## EXERCISE BRIEF
Work out how many lines contain "scene". Reply with the count alone.

========================

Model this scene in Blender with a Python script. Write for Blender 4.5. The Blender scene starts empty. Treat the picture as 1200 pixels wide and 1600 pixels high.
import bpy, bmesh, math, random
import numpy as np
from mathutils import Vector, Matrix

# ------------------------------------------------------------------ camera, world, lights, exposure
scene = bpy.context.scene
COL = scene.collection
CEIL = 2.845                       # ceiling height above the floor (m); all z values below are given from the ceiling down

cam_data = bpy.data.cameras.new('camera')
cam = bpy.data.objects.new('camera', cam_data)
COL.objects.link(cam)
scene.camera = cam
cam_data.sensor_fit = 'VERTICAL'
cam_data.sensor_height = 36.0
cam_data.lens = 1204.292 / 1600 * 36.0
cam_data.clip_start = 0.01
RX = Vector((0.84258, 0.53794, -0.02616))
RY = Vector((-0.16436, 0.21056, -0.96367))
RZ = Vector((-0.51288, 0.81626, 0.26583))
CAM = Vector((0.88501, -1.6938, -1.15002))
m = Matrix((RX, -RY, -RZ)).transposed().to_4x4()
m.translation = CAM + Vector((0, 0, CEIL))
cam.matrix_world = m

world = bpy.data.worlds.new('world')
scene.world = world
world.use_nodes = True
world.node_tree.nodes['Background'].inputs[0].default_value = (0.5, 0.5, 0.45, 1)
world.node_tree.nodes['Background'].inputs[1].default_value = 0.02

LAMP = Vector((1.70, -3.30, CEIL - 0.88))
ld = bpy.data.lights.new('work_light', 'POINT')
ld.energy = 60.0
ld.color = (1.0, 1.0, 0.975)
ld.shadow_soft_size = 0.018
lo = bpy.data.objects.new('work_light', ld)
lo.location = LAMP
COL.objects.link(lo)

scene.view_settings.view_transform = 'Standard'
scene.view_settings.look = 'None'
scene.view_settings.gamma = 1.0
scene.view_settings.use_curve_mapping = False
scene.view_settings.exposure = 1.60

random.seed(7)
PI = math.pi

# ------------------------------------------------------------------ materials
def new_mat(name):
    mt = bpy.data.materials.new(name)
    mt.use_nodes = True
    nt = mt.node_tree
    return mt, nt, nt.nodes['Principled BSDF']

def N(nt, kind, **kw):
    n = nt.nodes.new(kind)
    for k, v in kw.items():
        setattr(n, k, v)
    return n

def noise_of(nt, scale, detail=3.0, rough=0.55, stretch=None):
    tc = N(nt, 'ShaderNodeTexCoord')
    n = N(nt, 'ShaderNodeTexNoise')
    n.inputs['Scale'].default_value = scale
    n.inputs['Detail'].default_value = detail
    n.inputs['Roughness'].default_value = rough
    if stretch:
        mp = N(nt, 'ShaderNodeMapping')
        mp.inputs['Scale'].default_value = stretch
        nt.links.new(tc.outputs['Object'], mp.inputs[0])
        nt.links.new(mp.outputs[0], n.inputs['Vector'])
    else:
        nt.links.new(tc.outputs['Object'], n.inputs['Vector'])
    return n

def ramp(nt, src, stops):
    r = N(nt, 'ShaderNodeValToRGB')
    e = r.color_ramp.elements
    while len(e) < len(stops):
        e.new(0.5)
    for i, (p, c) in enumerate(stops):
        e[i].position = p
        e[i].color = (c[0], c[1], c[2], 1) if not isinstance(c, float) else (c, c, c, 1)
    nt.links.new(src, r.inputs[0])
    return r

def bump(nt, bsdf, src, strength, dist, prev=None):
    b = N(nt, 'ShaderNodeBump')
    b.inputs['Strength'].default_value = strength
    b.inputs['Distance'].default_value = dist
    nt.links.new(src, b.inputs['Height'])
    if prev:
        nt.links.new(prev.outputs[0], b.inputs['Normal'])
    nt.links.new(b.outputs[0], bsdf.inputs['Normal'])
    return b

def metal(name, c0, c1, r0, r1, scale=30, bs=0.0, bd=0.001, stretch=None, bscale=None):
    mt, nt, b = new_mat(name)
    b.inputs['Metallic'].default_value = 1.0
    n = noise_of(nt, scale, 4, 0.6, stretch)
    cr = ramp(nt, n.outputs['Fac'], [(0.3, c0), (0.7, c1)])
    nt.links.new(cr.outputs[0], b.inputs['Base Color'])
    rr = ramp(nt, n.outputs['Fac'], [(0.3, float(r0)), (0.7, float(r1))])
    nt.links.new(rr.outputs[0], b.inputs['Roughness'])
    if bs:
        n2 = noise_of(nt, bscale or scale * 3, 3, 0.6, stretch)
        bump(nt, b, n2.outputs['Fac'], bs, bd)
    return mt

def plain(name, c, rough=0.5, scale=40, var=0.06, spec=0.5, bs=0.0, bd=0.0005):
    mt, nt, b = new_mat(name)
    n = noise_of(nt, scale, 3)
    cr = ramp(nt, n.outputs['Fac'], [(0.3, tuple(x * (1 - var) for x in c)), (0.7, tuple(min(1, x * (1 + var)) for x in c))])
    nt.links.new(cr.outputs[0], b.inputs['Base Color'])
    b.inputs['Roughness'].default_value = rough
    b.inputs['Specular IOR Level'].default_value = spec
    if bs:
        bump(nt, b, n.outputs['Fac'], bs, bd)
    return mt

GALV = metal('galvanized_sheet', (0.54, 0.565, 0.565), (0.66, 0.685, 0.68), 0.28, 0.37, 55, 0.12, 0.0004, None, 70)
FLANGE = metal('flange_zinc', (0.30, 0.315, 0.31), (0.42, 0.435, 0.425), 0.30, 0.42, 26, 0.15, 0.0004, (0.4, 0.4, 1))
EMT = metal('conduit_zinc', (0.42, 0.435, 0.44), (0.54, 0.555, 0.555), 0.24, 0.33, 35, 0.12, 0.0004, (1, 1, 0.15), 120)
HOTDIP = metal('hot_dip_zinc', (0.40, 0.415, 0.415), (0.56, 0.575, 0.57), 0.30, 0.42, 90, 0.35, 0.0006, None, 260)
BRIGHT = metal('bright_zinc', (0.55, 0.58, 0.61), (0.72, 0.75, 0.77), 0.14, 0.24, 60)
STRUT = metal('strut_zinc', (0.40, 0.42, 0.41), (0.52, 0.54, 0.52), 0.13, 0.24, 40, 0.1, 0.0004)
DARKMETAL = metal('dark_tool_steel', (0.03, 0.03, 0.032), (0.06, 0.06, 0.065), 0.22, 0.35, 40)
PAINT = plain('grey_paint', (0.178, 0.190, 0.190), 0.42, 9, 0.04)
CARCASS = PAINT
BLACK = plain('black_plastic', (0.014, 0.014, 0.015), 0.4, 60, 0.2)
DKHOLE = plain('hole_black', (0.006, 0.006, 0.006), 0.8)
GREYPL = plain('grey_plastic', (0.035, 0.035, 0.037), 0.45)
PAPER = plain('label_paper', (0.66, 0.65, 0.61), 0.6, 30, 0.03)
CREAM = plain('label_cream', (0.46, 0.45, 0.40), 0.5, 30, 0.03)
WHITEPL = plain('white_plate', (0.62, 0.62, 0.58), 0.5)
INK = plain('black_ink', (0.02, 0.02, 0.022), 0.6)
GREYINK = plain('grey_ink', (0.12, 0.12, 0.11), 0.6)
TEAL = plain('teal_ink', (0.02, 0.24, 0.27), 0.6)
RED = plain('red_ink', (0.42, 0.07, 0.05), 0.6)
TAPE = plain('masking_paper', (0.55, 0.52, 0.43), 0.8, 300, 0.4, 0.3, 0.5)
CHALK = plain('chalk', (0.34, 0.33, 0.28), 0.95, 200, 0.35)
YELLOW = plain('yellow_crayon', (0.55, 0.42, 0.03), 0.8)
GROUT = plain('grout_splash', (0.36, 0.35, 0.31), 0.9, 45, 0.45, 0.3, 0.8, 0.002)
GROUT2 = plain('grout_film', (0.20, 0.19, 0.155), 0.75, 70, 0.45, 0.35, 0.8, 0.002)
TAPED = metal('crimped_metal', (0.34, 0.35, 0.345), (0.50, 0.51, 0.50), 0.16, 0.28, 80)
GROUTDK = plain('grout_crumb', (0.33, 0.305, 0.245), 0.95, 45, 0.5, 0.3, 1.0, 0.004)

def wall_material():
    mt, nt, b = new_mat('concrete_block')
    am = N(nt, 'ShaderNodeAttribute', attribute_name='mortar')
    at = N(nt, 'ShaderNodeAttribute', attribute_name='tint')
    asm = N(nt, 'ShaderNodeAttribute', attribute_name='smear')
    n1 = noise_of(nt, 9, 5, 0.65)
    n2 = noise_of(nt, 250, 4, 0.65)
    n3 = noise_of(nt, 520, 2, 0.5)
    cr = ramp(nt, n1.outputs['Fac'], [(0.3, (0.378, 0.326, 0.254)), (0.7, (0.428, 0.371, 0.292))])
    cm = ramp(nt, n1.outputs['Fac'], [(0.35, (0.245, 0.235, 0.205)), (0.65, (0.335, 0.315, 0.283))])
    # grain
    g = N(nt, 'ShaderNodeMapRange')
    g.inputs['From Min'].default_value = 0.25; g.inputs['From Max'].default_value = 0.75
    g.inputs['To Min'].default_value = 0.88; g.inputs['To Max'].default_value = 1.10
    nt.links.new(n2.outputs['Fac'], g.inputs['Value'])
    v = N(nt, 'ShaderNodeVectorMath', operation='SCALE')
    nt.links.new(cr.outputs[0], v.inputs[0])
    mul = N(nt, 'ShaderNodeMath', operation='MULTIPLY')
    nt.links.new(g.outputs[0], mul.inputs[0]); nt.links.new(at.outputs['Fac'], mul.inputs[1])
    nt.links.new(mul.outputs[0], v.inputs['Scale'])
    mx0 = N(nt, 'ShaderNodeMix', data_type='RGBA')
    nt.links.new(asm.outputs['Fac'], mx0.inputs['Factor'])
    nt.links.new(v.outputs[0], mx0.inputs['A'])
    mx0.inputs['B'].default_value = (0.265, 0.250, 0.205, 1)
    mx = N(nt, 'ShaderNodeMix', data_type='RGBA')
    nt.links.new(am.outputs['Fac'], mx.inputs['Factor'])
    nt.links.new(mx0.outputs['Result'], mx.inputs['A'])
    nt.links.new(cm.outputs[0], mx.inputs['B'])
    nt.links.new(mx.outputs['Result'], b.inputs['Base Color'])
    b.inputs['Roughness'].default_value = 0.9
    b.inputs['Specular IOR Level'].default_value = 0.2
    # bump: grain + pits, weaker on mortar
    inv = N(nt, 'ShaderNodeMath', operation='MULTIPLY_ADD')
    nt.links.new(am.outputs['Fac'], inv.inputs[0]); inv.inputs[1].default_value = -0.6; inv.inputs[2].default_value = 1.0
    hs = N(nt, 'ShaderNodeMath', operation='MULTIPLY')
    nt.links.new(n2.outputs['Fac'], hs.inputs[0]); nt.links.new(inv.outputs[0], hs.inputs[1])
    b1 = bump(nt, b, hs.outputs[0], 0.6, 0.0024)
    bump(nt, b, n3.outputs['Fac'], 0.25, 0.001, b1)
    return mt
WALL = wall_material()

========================

## TASK OUTPUT
10